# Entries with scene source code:
>> Begin

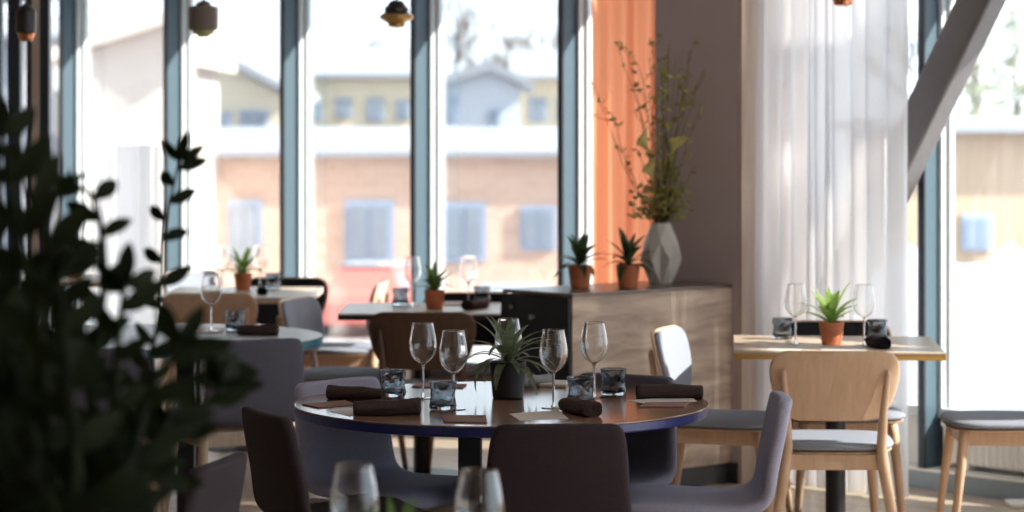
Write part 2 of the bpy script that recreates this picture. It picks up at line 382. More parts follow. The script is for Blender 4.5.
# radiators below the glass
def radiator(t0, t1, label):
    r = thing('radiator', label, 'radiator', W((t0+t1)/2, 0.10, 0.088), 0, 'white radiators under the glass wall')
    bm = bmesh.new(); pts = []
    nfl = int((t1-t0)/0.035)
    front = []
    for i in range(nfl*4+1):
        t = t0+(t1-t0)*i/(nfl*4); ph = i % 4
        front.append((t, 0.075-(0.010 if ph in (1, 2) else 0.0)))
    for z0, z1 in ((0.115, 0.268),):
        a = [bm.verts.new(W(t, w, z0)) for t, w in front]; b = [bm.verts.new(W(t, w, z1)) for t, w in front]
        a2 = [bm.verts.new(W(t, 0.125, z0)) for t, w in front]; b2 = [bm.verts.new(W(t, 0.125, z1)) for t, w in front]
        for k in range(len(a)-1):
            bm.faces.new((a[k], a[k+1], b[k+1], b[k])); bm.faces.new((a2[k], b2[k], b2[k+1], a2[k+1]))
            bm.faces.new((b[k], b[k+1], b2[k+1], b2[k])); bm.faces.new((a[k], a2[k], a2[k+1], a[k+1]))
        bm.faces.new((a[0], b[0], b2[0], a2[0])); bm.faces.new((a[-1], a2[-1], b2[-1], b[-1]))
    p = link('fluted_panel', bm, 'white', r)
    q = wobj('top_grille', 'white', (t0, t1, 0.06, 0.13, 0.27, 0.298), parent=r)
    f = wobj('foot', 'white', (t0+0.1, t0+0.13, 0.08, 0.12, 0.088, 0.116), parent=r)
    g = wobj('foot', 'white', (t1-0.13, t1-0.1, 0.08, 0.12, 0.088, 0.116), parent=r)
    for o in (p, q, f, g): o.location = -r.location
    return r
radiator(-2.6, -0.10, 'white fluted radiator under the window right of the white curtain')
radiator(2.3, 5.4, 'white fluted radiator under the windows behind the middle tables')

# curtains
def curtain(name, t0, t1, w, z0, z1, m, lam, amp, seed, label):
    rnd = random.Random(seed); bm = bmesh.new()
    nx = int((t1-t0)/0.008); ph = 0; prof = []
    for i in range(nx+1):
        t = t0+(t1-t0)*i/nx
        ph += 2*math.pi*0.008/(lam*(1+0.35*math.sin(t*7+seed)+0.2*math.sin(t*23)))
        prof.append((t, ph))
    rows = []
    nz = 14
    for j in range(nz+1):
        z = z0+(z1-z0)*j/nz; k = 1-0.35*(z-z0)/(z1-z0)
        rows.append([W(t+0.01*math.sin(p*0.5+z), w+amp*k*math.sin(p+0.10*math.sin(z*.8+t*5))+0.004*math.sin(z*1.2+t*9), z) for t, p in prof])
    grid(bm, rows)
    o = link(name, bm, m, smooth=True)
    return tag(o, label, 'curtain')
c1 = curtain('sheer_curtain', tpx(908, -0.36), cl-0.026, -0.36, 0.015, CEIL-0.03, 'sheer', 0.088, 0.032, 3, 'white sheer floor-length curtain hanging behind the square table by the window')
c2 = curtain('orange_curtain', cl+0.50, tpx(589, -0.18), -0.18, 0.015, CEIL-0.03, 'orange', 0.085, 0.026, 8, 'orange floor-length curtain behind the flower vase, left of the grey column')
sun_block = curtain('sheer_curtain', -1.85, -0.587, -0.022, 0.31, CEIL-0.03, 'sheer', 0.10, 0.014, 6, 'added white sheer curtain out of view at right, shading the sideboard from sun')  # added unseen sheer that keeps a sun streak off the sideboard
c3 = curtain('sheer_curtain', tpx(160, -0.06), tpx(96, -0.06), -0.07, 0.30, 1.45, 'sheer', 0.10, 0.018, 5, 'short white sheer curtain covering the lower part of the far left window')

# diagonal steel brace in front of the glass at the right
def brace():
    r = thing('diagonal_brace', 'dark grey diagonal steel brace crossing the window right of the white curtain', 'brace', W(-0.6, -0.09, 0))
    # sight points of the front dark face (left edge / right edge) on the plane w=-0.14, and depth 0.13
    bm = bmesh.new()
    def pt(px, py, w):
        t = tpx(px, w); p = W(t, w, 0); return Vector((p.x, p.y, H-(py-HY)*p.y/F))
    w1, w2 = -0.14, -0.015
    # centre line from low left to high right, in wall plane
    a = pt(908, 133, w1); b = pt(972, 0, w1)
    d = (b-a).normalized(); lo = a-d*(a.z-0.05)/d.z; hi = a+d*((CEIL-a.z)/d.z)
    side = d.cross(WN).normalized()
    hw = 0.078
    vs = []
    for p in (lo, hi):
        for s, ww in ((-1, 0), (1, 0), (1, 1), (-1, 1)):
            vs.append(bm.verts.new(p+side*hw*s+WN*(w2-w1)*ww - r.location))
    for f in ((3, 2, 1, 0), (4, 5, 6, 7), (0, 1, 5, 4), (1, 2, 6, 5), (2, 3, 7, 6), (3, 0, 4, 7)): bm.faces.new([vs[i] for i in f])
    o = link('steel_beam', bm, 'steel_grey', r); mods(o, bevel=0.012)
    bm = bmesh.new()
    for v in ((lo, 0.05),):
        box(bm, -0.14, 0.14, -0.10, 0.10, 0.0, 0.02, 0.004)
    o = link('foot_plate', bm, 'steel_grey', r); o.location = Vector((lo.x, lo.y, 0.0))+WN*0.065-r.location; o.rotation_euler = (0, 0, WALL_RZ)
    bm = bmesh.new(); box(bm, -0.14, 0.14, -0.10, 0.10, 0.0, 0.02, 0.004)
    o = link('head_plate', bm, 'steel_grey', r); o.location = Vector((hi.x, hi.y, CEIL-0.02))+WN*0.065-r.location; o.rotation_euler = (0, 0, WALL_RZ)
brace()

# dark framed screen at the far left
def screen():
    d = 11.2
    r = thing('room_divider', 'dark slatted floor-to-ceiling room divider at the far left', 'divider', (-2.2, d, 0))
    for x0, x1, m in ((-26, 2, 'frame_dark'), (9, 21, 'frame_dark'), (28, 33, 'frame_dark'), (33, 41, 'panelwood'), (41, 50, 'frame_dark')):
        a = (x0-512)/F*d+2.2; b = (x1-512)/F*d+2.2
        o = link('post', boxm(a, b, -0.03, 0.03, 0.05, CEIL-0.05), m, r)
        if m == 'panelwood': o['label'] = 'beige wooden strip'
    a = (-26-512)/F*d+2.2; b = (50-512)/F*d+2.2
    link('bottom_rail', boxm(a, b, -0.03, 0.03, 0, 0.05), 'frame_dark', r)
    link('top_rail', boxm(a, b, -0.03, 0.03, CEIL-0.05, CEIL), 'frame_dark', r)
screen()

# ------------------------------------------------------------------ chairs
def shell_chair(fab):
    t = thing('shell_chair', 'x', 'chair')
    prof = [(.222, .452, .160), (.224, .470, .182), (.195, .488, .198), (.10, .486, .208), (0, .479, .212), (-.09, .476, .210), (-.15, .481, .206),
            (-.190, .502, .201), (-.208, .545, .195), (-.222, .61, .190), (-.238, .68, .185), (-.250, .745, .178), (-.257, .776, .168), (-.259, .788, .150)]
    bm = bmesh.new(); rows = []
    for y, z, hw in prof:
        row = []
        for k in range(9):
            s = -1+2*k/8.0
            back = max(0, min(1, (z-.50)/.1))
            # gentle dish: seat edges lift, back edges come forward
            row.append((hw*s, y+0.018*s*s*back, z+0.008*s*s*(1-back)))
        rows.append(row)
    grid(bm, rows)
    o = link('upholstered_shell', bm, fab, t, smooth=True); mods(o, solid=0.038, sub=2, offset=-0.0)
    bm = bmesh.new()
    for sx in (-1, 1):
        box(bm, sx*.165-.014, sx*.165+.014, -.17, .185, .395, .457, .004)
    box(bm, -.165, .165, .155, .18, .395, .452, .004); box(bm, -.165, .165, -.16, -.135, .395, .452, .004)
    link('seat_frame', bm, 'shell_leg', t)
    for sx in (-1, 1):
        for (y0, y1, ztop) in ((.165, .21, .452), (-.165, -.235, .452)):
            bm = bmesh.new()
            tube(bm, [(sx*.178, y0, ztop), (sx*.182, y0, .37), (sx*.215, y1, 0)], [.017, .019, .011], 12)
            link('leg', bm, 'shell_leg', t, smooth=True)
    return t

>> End
>> Begin

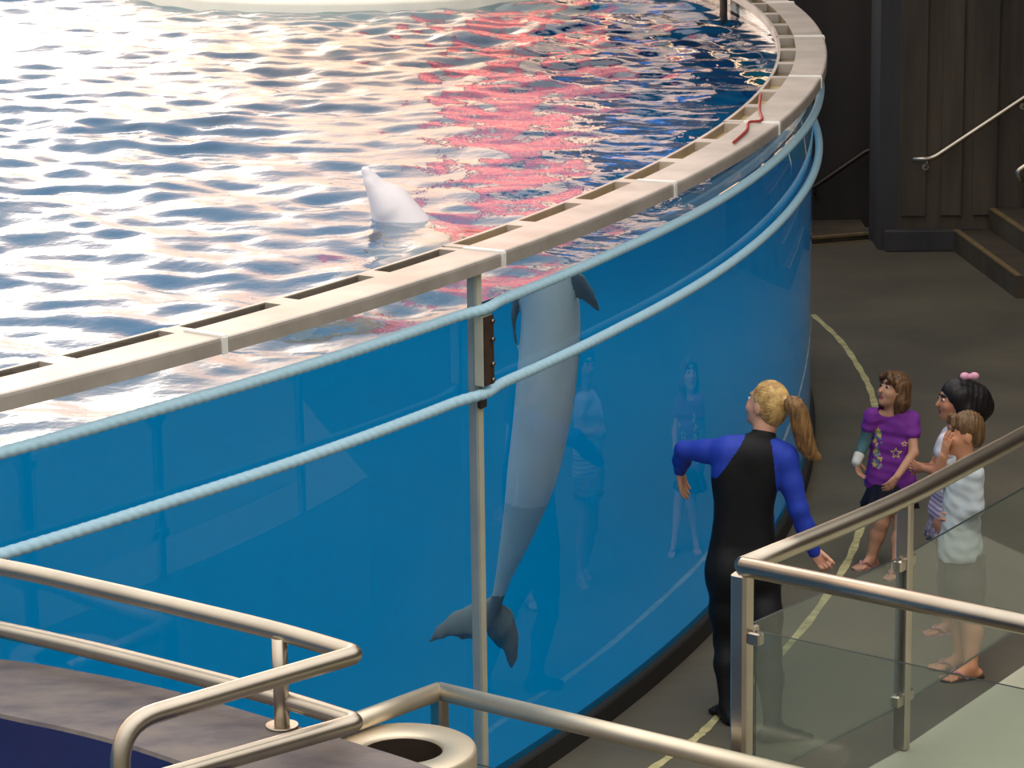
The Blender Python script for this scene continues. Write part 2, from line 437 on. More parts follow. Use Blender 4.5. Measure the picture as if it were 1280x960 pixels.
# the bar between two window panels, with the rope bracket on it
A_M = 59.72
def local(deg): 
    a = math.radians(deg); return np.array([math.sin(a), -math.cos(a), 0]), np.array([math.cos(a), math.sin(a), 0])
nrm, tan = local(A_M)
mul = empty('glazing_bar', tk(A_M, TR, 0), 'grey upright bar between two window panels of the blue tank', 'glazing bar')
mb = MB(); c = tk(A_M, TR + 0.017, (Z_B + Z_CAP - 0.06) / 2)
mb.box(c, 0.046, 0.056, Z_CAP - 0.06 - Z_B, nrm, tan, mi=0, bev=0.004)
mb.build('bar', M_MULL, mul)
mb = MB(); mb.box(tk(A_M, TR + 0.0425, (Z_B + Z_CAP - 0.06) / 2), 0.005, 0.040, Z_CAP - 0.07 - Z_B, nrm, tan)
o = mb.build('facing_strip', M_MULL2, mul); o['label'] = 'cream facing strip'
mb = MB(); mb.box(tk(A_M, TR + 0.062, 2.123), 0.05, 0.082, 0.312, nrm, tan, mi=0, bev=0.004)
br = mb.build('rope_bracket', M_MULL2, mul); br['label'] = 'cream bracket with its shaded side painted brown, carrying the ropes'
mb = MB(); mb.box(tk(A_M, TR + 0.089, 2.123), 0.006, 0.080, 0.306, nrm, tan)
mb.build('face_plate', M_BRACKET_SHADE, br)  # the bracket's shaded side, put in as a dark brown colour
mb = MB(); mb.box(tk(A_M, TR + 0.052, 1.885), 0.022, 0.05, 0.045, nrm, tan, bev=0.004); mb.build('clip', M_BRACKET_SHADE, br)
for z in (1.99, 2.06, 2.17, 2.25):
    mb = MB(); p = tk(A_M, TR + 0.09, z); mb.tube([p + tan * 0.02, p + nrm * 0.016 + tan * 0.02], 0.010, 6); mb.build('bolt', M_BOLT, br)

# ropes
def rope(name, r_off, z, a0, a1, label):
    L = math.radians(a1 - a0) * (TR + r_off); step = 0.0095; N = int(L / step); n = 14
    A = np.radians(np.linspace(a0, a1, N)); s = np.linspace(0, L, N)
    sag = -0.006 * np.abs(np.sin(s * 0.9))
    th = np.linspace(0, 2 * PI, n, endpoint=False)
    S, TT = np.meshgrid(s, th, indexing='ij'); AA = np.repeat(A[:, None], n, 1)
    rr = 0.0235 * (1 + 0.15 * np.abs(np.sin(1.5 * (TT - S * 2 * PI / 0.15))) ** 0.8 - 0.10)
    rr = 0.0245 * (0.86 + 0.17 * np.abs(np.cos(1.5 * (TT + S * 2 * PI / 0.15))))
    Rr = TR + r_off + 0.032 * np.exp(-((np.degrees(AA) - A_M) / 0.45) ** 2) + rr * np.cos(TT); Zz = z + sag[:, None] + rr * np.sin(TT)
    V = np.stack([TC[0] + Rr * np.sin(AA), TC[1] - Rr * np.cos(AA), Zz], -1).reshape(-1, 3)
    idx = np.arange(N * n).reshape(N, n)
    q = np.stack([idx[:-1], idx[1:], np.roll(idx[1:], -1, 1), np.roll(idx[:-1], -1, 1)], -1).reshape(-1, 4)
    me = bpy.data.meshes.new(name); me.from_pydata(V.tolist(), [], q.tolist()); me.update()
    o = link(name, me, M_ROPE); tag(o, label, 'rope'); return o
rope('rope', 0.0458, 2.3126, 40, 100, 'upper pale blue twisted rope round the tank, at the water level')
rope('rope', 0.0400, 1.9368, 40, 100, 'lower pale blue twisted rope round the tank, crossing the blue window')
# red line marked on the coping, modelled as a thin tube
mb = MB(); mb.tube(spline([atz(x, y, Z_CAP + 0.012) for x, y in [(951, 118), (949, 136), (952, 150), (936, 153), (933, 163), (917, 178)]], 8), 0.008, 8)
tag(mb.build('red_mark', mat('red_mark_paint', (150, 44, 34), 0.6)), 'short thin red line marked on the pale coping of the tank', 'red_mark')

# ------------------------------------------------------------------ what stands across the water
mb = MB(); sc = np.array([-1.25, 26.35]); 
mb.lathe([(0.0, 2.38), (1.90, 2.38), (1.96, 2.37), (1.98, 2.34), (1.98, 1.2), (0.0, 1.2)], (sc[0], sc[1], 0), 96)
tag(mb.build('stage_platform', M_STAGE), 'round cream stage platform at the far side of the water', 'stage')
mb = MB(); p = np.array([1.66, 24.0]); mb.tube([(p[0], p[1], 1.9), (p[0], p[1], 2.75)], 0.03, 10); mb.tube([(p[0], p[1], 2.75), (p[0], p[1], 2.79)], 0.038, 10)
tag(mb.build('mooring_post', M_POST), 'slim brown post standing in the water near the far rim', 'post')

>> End
>> Begin

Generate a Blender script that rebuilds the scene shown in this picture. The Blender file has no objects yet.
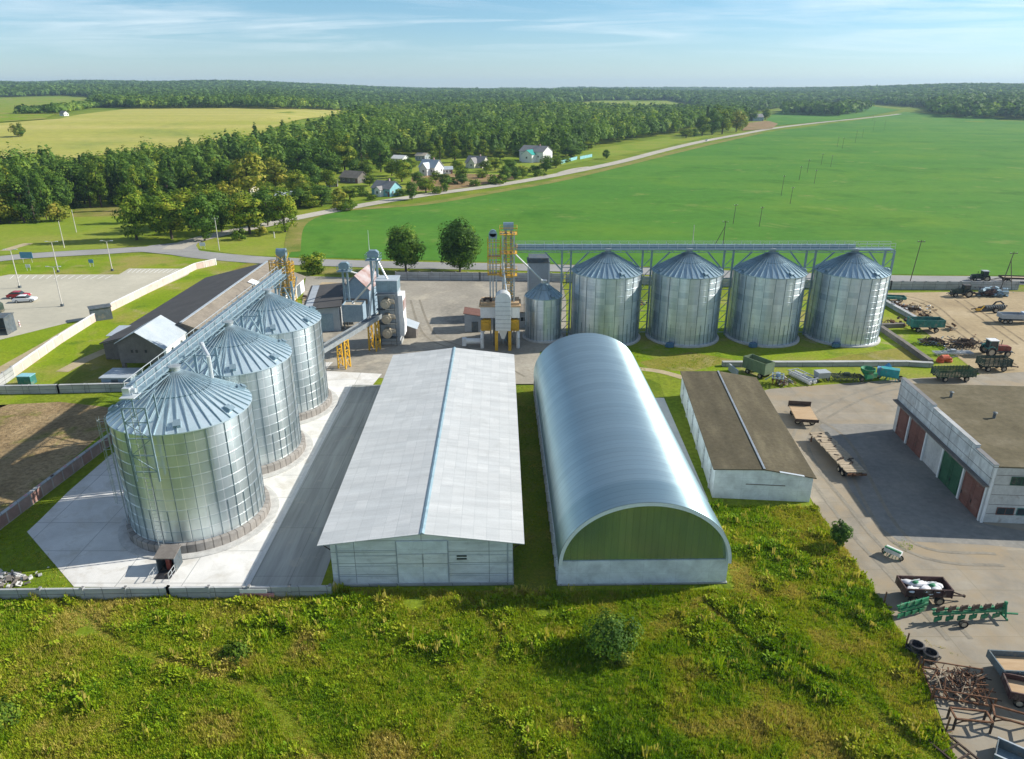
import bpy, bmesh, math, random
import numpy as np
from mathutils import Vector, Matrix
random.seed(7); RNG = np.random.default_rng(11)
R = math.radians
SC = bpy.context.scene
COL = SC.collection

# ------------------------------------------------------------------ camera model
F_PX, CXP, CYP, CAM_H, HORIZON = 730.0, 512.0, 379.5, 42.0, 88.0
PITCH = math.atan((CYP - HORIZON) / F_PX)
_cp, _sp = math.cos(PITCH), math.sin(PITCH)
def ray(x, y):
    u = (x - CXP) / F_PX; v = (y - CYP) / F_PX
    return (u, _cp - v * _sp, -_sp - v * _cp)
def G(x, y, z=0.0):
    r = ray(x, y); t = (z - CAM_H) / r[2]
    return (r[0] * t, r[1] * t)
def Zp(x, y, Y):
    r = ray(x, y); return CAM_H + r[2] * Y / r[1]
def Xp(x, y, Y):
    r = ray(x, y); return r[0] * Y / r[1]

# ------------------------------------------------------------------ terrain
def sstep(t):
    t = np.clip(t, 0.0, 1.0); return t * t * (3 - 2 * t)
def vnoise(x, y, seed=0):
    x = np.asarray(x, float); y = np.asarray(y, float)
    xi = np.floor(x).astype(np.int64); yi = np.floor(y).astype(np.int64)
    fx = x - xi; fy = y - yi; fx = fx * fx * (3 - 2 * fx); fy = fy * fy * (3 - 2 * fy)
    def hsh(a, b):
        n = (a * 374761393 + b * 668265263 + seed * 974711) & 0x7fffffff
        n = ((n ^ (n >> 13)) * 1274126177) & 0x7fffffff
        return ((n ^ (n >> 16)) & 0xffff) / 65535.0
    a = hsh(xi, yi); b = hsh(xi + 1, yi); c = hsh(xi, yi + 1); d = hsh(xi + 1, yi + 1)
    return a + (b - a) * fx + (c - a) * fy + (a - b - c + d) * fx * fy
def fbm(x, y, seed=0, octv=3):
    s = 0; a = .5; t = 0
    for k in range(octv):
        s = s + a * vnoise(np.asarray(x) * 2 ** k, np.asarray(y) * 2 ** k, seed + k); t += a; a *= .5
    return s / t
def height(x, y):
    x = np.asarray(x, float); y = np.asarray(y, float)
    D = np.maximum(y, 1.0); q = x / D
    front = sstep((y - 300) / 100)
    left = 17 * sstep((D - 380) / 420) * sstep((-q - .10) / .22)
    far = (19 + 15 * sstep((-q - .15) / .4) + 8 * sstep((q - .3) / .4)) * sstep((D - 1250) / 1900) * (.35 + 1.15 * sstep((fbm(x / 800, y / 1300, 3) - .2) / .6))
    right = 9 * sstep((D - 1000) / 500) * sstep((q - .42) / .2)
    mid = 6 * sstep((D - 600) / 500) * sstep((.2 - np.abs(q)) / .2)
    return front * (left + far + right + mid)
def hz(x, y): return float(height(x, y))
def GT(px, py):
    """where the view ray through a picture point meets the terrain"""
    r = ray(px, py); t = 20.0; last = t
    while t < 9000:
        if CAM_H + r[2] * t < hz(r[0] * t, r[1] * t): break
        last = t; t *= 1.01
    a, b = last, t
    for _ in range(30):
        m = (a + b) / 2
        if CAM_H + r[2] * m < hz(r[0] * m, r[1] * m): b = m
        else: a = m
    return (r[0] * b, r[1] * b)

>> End

# Instructions to follow:
Omit all pictures and repeat exactly the lines from the one containing "Generate a Blender" through the one containing "r = ray(x, y); return r[0] * Y / r[1]", ends included, with nothing added.

# Correct result:
Generate a Blender script that rebuilds the scene shown in this picture. The Blender file has no objects yet.
import bpy, bmesh, math, random
import numpy as np
from mathutils import Vector, Matrix
random.seed(7); RNG = np.random.default_rng(11)
R = math.radians
SC = bpy.context.scene
COL = SC.collection

# ------------------------------------------------------------------ camera model
F_PX, CXP, CYP, CAM_H, HORIZON = 730.0, 512.0, 379.5, 42.0, 88.0
PITCH = math.atan((CYP - HORIZON) / F_PX)
_cp, _sp = math.cos(PITCH), math.sin(PITCH)
def ray(x, y):
    u = (x - CXP) / F_PX; v = (y - CYP) / F_PX
    return (u, _cp - v * _sp, -_sp - v * _cp)
def G(x, y, z=0.0):
    r = ray(x, y); t = (z - CAM_H) / r[2]
    return (r[0] * t, r[1] * t)
def Zp(x, y, Y):
    r = ray(x, y); return CAM_H + r[2] * Y / r[1]
def Xp(x, y, Y):
    r = ray(x, y); return r[0] * Y / r[1]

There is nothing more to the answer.